João Barros 06 de July de 2026 3 min read

Terraform lets you create infrastructure on Azure in a repeatable way, describing what you want in text files instead of clicking around the portal. Creating an Azure Resource Group with Terraform is the first step to automating resources: the group acts as a logical "container" that gathers and organizes everything you provision next. It's also the ideal way to learn the Terraform workflow.

Prerequisites

  • An active Azure subscription (the free tier is enough).
  • Terraform installed (version 1.0 or later).
  • The Azure CLI installed, for authentication.
  • A text editor (for example, VS Code).

Step 1: Authenticate to Azure

Terraform needs permission to talk to Azure. The simplest way is to sign in with the Azure CLI: Terraform reuses those credentials automatically. In production you'd use a service principal instead, but for learning, az login is more than enough.

az login
az account set --subscription "NOME_OU_ID_DA_SUBSCRICAO"

Step 2: Create the configuration file

Create a new folder and, inside it, a file called main.tf. Start by declaring the azurerm provider, which tells Terraform you'll be working with Azure. The features {} block is required, even if left empty.

terraform {
  required_providers {
    azurerm = {
      source  = "hashicorp/azurerm"
      version = "~> 4.0"
    }
  }
}

provider "azurerm" {
  features {}
}

Step 3: Define the Resource Group

Still in main.tf, add a resource block of type azurerm_resource_group. Give it an internal name (here, rg) and set the name and location — the region where the group will live.

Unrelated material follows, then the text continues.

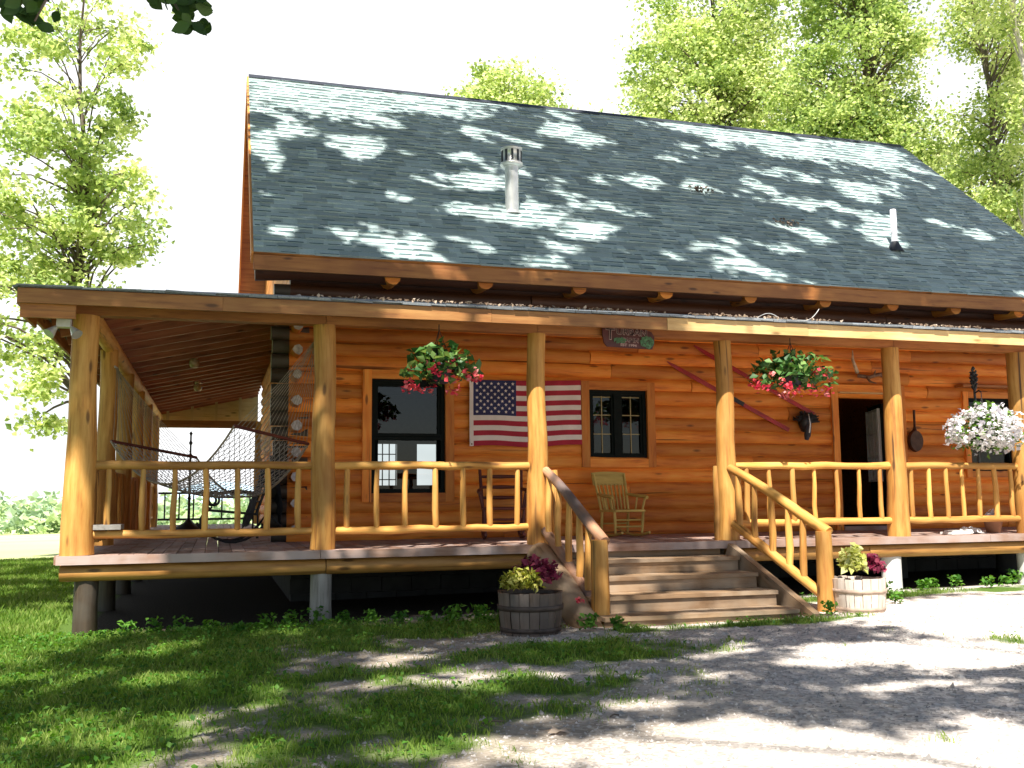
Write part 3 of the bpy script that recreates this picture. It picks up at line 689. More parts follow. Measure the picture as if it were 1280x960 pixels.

resource "azurerm_resource_group" "rg" {
  name     = "rg-tutorial-bconcepts"
  location = "West Europe"
}
Tip: pick the location closest to your users to reduce latency and, often, cost.

Step 4: Initialize Terraform

Open the terminal in the project folder and run terraform init. This command downloads the azurerm provider and prepares the working folder.

terraform init

Step 5: Review the plan and apply

With terraform plan you see what will be created, without changing anything. If you agree, terraform apply creates the Resource Group on Azure. Type yes when prompted for confirmation. In the plan, each line with a + represents a resource that will be created — you should see exactly one.

terraform plan
terraform apply

Step 6: Reference the group in another resource

The great advantage of Terraform is linking resources together. To see this in action, add a Storage Account that uses the Resource Group you created. Notice how resource_group_name and location point to the previous block instead of repeating the values by hand.

resource "azurerm_storage_account" "sa" {
  name                     = "stbconcepts0706"
  resource_group_name      = azurerm_resource_group.rg.name
  location                 = azurerm_resource_group.rg.location
  account_tier             = "Standard"
  account_replication_type = "LRS"
}

output "storage_account_url" {
  value = azurerm_storage_account.sa.primary_blob_endpoint
}

If you run terraform apply again, Terraform creates only the new resource and prints the output at the end. The Storage Account name must be globally unique and can only contain lowercase letters and numbers.

Check the result

Confirm the group was created in two ways. In the terminal, use the Azure CLI; in the portal, search for "Resource groups". If the name shows up, everything went well. You can also open the terraform.tfstate file, where Terraform stores the current state of your infrastructure.

az group show --name "rg-tutorial-bconcepts" --output table

Conclusion

In just a few steps you went from an empty folder to real infrastructure on Azure, defined as code and easy to repeat. When you no longer need the resources, run terraform destroy to delete them and avoid costs. What will be the next resource in your main.tf — a virtual network or a database?